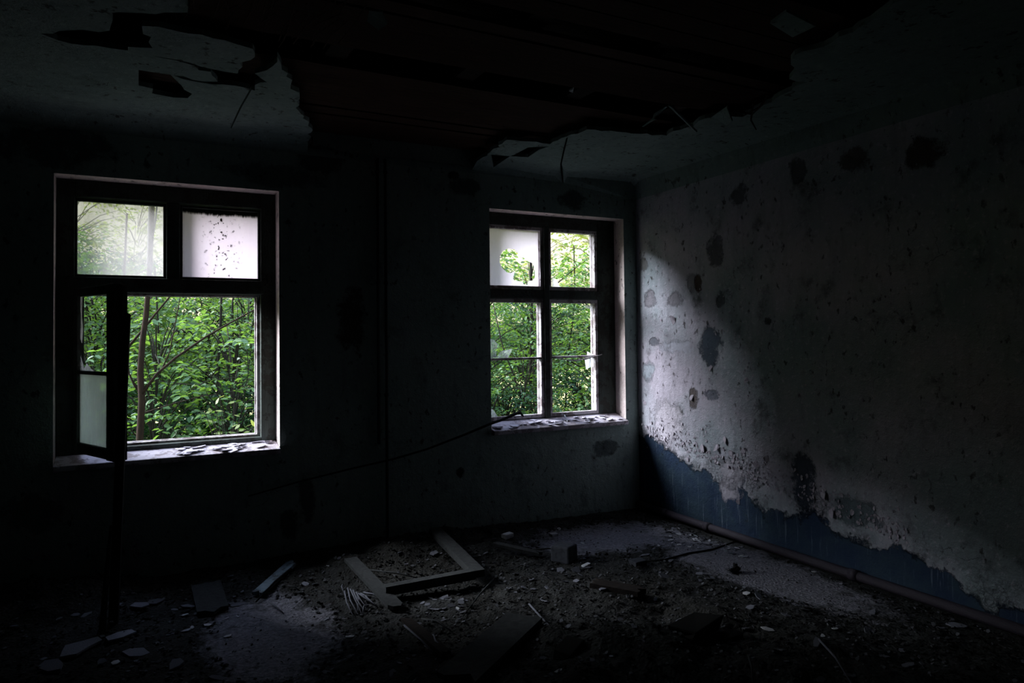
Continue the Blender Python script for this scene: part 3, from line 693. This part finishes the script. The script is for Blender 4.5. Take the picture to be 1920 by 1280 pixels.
for (x, y, s, lb_) in ((345, 1153, .028, 'bright white chip on the floor below the left window, farthest back'), (350, 1182, .032, 'white chip at left of the pale floor patch, in a close group'), (360, 1176, .022, 'white chip at left of the pale floor patch, rear of a close group'), (390, 1171, .028, 'elongated white chip in the pale floor patch'),
                       (426, 1158, .018, 'small white chip in the upper part of the pale floor patch'), (216, 1242, .032, 'pale chip on the dark slabs at the lower left'), (428, 1192, .026, 'bluish white chip in the centre of the pale floor patch'),
                       (858, 1141, .030, 'white chip in the gravelly spot in front of the frame corner'), (1526, 1072, .024, 'white chip close to the floor pipe'), (1565, 1178, .035, 'pale chip on the smooth floor at lower right'), (1440, 1180, .045, 'pale pointed chip right of the slab fragments'), (1400, 1112, .042, 'pale chip in front of the black leaf clump')):
    chip(fl_(x, y, .006), s, CMW, lb_, None, .15)
for k in range(96):     # gravelly spot and the glitter near the pipe
    x, y = (U(800, 880), U(1118, 1165)) if k < 16 else (U(1235, 1400), U(970, 1030))
    if k >= 16 and y < 965+(x-1235)*.33+12: y = 972+(x-1235)*.33+U(8, 20)
    chip(fl_(x, y, .004), U(.012, .032), CMW if rnd() < .6 and k >= 16 else CM, 'small pale chip in the gravelly spot before the frame corner' if k < 16 else 'small bright chip scattered beside the pipe in the far right corner',
         'gravelly chips by the frame corner' if k < 16 else 'bright chips in the far right corner', .3)
for (x, y, s, lb_) in ((225, 1192, .10, 'large flat grey slab on the floor at lower left'), (150, 1215, .13, 'largest flat slab at the lower left'), (100, 1250, .12, 'flat slab at the bottom left corner'), (265, 1135, .08, 'thin slab below the left window, nearest the wall'), (290, 1128, .07, 'thin slab behind the bright white chip'), (255, 1225, .09, 'flat slab left of the floor joint'), (330, 1245, .08, 'flat slab right of the pale chip')):
    o = chip(fl_(x, y, .006), s, CM, lb_, None, .05, 'floor_slab', 'slab'); o.scale.z = s*.6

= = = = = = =

# [OBJECTIVE]
Leave the images out and output the remaining material exactly as it stands.

# [FINISHED EXERCISE]
Continue the Blender Python script for this scene: part 3, from line 693. This part finishes the script. The script is for Blender 4.5. Take the picture to be 1920 by 1280 pixels.
for (x, y, s, lb_) in ((345, 1153, .028, 'bright white chip on the floor below the left window, farthest back'), (350, 1182, .032, 'white chip at left of the pale floor patch, in a close group'), (360, 1176, .022, 'white chip at left of the pale floor patch, rear of a close group'), (390, 1171, .028, 'elongated white chip in the pale floor patch'),
                       (426, 1158, .018, 'small white chip in the upper part of the pale floor patch'), (216, 1242, .032, 'pale chip on the dark slabs at the lower left'), (428, 1192, .026, 'bluish white chip in the centre of the pale floor patch'),
                       (858, 1141, .030, 'white chip in the gravelly spot in front of the frame corner'), (1526, 1072, .024, 'white chip close to the floor pipe'), (1565, 1178, .035, 'pale chip on the smooth floor at lower right'), (1440, 1180, .045, 'pale pointed chip right of the slab fragments'), (1400, 1112, .042, 'pale chip in front of the black leaf clump')):
    chip(fl_(x, y, .006), s, CMW, lb_, None, .15)
for k in range(96):     # gravelly spot and the glitter near the pipe
    x, y = (U(800, 880), U(1118, 1165)) if k < 16 else (U(1235, 1400), U(970, 1030))
    if k >= 16 and y < 965+(x-1235)*.33+12: y = 972+(x-1235)*.33+U(8, 20)
    chip(fl_(x, y, .004), U(.012, .032), CMW if rnd() < .6 and k >= 16 else CM, 'small pale chip in the gravelly spot before the frame corner' if k < 16 else 'small bright chip scattered beside the pipe in the far right corner',
         'gravelly chips by the frame corner' if k < 16 else 'bright chips in the far right corner', .3)
for (x, y, s, lb_) in ((225, 1192, .10, 'large flat grey slab on the floor at lower left'), (150, 1215, .13, 'largest flat slab at the lower left'), (100, 1250, .12, 'flat slab at the bottom left corner'), (265, 1135, .08, 'thin slab below the left window, nearest the wall'), (290, 1128, .07, 'thin slab behind the bright white chip'), (255, 1225, .09, 'flat slab left of the floor joint'), (330, 1245, .08, 'flat slab right of the pale chip')):
    o = chip(fl_(x, y, .006), s, CM, lb_, None, .05, 'floor_slab', 'slab'); o.scale.z = s*.6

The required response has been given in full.